# Goal:
Extract the full listing verbatim and drop any pictures from your copy.

○ ○ ○ ○ ○ ○ ○

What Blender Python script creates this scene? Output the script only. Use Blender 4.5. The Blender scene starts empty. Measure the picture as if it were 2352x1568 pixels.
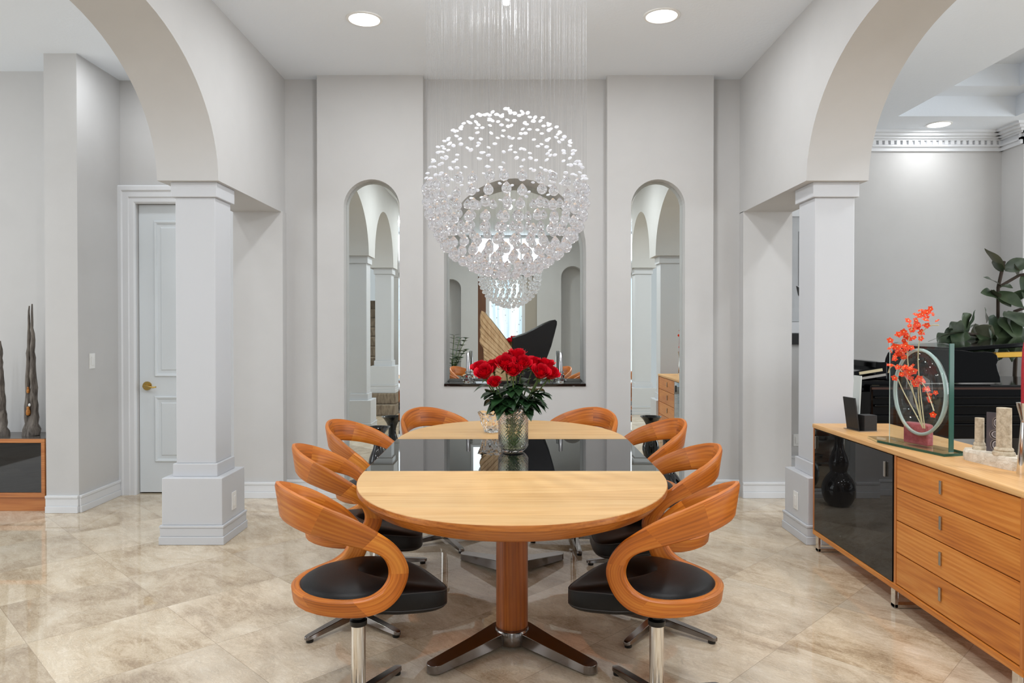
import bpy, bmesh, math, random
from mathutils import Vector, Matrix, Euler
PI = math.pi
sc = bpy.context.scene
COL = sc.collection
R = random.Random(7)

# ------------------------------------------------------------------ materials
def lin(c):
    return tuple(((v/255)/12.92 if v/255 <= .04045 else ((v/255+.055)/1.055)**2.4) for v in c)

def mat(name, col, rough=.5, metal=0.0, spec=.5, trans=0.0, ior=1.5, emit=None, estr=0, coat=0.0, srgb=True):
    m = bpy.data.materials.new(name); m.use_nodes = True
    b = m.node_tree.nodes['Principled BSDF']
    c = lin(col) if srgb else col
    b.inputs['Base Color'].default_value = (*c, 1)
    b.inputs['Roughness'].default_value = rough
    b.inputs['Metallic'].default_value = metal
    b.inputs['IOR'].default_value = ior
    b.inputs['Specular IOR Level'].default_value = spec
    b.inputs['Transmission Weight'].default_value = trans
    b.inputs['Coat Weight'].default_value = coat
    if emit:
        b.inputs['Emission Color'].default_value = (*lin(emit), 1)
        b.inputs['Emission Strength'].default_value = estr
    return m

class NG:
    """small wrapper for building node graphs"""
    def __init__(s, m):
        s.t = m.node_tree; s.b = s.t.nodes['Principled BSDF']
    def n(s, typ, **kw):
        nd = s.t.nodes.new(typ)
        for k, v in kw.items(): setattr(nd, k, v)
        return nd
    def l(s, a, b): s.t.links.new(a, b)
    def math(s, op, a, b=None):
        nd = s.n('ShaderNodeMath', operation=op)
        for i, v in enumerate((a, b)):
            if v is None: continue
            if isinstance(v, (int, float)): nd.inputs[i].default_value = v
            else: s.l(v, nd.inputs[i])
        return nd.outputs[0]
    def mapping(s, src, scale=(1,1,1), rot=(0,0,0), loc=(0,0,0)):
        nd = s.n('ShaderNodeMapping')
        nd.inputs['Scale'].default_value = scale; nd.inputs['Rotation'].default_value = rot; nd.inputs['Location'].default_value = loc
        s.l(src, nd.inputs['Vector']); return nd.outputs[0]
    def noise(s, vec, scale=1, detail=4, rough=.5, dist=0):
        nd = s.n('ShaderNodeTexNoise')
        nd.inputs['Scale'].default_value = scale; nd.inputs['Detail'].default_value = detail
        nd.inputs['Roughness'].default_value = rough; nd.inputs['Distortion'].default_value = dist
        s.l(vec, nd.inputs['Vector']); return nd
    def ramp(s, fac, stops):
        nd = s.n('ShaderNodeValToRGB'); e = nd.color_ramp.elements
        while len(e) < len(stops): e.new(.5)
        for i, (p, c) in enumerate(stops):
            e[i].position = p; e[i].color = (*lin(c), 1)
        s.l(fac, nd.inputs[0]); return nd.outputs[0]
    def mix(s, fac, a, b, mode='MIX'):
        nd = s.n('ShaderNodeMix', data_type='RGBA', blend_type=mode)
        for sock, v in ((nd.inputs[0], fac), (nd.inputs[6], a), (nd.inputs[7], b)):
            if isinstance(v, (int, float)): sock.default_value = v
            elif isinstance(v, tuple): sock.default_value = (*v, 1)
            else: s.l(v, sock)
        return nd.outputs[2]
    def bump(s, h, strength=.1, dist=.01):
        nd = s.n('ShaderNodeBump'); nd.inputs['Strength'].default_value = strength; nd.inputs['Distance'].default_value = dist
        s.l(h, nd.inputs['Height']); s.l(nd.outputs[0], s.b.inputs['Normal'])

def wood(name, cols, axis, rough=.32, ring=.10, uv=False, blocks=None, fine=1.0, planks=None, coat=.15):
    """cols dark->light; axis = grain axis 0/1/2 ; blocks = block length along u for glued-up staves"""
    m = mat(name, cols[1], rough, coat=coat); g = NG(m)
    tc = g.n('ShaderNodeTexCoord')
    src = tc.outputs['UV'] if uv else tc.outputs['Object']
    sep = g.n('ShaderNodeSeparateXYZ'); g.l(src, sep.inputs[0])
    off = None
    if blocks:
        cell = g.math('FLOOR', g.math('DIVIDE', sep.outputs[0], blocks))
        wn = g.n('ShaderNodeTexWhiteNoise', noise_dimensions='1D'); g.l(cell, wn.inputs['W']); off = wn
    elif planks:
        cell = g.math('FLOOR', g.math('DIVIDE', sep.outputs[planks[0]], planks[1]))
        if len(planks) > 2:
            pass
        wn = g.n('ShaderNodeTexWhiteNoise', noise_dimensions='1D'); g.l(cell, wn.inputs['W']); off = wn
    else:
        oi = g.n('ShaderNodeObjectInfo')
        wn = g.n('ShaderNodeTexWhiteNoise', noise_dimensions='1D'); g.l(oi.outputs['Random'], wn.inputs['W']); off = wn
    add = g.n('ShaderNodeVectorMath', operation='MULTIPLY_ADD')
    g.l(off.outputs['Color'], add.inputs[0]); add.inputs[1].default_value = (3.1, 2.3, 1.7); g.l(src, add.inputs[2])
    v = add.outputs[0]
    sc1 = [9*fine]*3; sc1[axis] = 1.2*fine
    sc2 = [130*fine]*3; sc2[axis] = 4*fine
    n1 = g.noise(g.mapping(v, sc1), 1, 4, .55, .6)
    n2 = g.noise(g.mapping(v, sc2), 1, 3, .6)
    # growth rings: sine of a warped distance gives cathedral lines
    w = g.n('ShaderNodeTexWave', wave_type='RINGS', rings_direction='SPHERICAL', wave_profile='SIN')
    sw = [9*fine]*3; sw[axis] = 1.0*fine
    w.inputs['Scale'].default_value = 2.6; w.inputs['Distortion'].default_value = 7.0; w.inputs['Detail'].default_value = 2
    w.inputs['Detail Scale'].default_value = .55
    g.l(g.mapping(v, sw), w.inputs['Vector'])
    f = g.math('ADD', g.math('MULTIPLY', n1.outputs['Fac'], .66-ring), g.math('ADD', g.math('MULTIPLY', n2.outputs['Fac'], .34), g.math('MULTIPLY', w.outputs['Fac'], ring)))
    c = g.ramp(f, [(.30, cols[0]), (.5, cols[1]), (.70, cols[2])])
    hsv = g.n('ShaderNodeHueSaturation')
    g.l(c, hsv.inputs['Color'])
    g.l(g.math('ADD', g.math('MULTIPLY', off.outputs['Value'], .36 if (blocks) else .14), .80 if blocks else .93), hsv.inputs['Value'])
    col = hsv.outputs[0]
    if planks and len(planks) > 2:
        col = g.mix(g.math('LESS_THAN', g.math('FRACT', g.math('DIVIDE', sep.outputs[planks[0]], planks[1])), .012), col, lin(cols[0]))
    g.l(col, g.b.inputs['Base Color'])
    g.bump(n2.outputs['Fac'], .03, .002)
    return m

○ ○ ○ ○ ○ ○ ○

# Correct output:
What Blender Python script creates this scene? Output the script only. Use Blender 4.5. The Blender scene starts empty. Measure the picture as if it were 2352x1568 pixels.
import bpy, bmesh, math, random
from mathutils import Vector, Matrix, Euler
PI = math.pi
sc = bpy.context.scene
COL = sc.collection
R = random.Random(7)

# ------------------------------------------------------------------ materials
def lin(c):
    return tuple(((v/255)/12.92 if v/255 <= .04045 else ((v/255+.055)/1.055)**2.4) for v in c)

def mat(name, col, rough=.5, metal=0.0, spec=.5, trans=0.0, ior=1.5, emit=None, estr=0, coat=0.0, srgb=True):
    m = bpy.data.materials.new(name); m.use_nodes = True
    b = m.node_tree.nodes['Principled BSDF']
    c = lin(col) if srgb else col
    b.inputs['Base Color'].default_value = (*c, 1)
    b.inputs['Roughness'].default_value = rough
    b.inputs['Metallic'].default_value = metal
    b.inputs['IOR'].default_value = ior
    b.inputs['Specular IOR Level'].default_value = spec
    b.inputs['Transmission Weight'].default_value = trans
    b.inputs['Coat Weight'].default_value = coat
    if emit:
        b.inputs['Emission Color'].default_value = (*lin(emit), 1)
        b.inputs['Emission Strength'].default_value = estr
    return m

class NG:
    """small wrapper for building node graphs"""
    def __init__(s, m):
        s.t = m.node_tree; s.b = s.t.nodes['Principled BSDF']
    def n(s, typ, **kw):
        nd = s.t.nodes.new(typ)
        for k, v in kw.items(): setattr(nd, k, v)
        return nd
    def l(s, a, b): s.t.links.new(a, b)
    def math(s, op, a, b=None):
        nd = s.n('ShaderNodeMath', operation=op)
        for i, v in enumerate((a, b)):
            if v is None: continue
            if isinstance(v, (int, float)): nd.inputs[i].default_value = v
            else: s.l(v, nd.inputs[i])
        return nd.outputs[0]
    def mapping(s, src, scale=(1,1,1), rot=(0,0,0), loc=(0,0,0)):
        nd = s.n('ShaderNodeMapping')
        nd.inputs['Scale'].default_value = scale; nd.inputs['Rotation'].default_value = rot; nd.inputs['Location'].default_value = loc
        s.l(src, nd.inputs['Vector']); return nd.outputs[0]
    def noise(s, vec, scale=1, detail=4, rough=.5, dist=0):
        nd = s.n('ShaderNodeTexNoise')
        nd.inputs['Scale'].default_value = scale; nd.inputs['Detail'].default_value = detail
        nd.inputs['Roughness'].default_value = rough; nd.inputs['Distortion'].default_value = dist
        s.l(vec, nd.inputs['Vector']); return nd
    def ramp(s, fac, stops):
        nd = s.n('ShaderNodeValToRGB'); e = nd.color_ramp.elements
        while len(e) < len(stops): e.new(.5)
        for i, (p, c) in enumerate(stops):
            e[i].position = p; e[i].color = (*lin(c), 1)
        s.l(fac, nd.inputs[0]); return nd.outputs[0]
    def mix(s, fac, a, b, mode='MIX'):
        nd = s.n('ShaderNodeMix', data_type='RGBA', blend_type=mode)
        for sock, v in ((nd.inputs[0], fac), (nd.inputs[6], a), (nd.inputs[7], b)):
            if isinstance(v, (int, float)): sock.default_value = v
            elif isinstance(v, tuple): sock.default_value = (*v, 1)
            else: s.l(v, sock)
        return nd.outputs[2]
    def bump(s, h, strength=.1, dist=.01):
        nd = s.n('ShaderNodeBump'); nd.inputs['Strength'].default_value = strength; nd.inputs['Distance'].default_value = dist
        s.l(h, nd.inputs['Height']); s.l(nd.outputs[0], s.b.inputs['Normal'])

def wood(name, cols, axis, rough=.32, ring=.10, uv=False, blocks=None, fine=1.0, planks=None, coat=.15):
    """cols dark->light; axis = grain axis 0/1/2 ; blocks = block length along u for glued-up staves"""
    m = mat(name, cols[1], rough, coat=coat); g = NG(m)
    tc = g.n('ShaderNodeTexCoord')
    src = tc.outputs['UV'] if uv else tc.outputs['Object']
    sep = g.n('ShaderNodeSeparateXYZ'); g.l(src, sep.inputs[0])
    off = None
    if blocks:
        cell = g.math('FLOOR', g.math('DIVIDE', sep.outputs[0], blocks))
        wn = g.n('ShaderNodeTexWhiteNoise', noise_dimensions='1D'); g.l(cell, wn.inputs['W']); off = wn
    elif planks:
        cell = g.math('FLOOR', g.math('DIVIDE', sep.outputs[planks[0]], planks[1]))
        if len(planks) > 2:
            pass
        wn = g.n('ShaderNodeTexWhiteNoise', noise_dimensions='1D'); g.l(cell, wn.inputs['W']); off = wn
    else:
        oi = g.n('ShaderNodeObjectInfo')
        wn = g.n('ShaderNodeTexWhiteNoise', noise_dimensions='1D'); g.l(oi.outputs['Random'], wn.inputs['W']); off = wn
    add = g.n('ShaderNodeVectorMath', operation='MULTIPLY_ADD')
    g.l(off.outputs['Color'], add.inputs[0]); add.inputs[1].default_value = (3.1, 2.3, 1.7); g.l(src, add.inputs[2])
    v = add.outputs[0]
    sc1 = [9*fine]*3; sc1[axis] = 1.2*fine
    sc2 = [130*fine]*3; sc2[axis] = 4*fine
    n1 = g.noise(g.mapping(v, sc1), 1, 4, .55, .6)
    n2 = g.noise(g.mapping(v, sc2), 1, 3, .6)
    # growth rings: sine of a warped distance gives cathedral lines
    w = g.n('ShaderNodeTexWave', wave_type='RINGS', rings_direction='SPHERICAL', wave_profile='SIN')
    sw = [9*fine]*3; sw[axis] = 1.0*fine
    w.inputs['Scale'].default_value = 2.6; w.inputs['Distortion'].default_value = 7.0; w.inputs['Detail'].default_value = 2
    w.inputs['Detail Scale'].default_value = .55
    g.l(g.mapping(v, sw), w.inputs['Vector'])
    f = g.math('ADD', g.math('MULTIPLY', n1.outputs['Fac'], .66-ring), g.math('ADD', g.math('MULTIPLY', n2.outputs['Fac'], .34), g.math('MULTIPLY', w.outputs['Fac'], ring)))
    c = g.ramp(f, [(.30, cols[0]), (.5, cols[1]), (.70, cols[2])])
    hsv = g.n('ShaderNodeHueSaturation')
    g.l(c, hsv.inputs['Color'])
    g.l(g.math('ADD', g.math('MULTIPLY', off.outputs['Value'], .36 if (blocks) else .14), .80 if blocks else .93), hsv.inputs['Value'])
    col = hsv.outputs[0]
    if planks and len(planks) > 2:
        col = g.mix(g.math('LESS_THAN', g.math('FRACT', g.math('DIVIDE', sep.outputs[planks[0]], planks[1])), .012), col, lin(cols[0]))
    g.l(col, g.b.inputs['Base Color'])
    g.bump(n2.outputs['Fac'], .03, .002)
    return m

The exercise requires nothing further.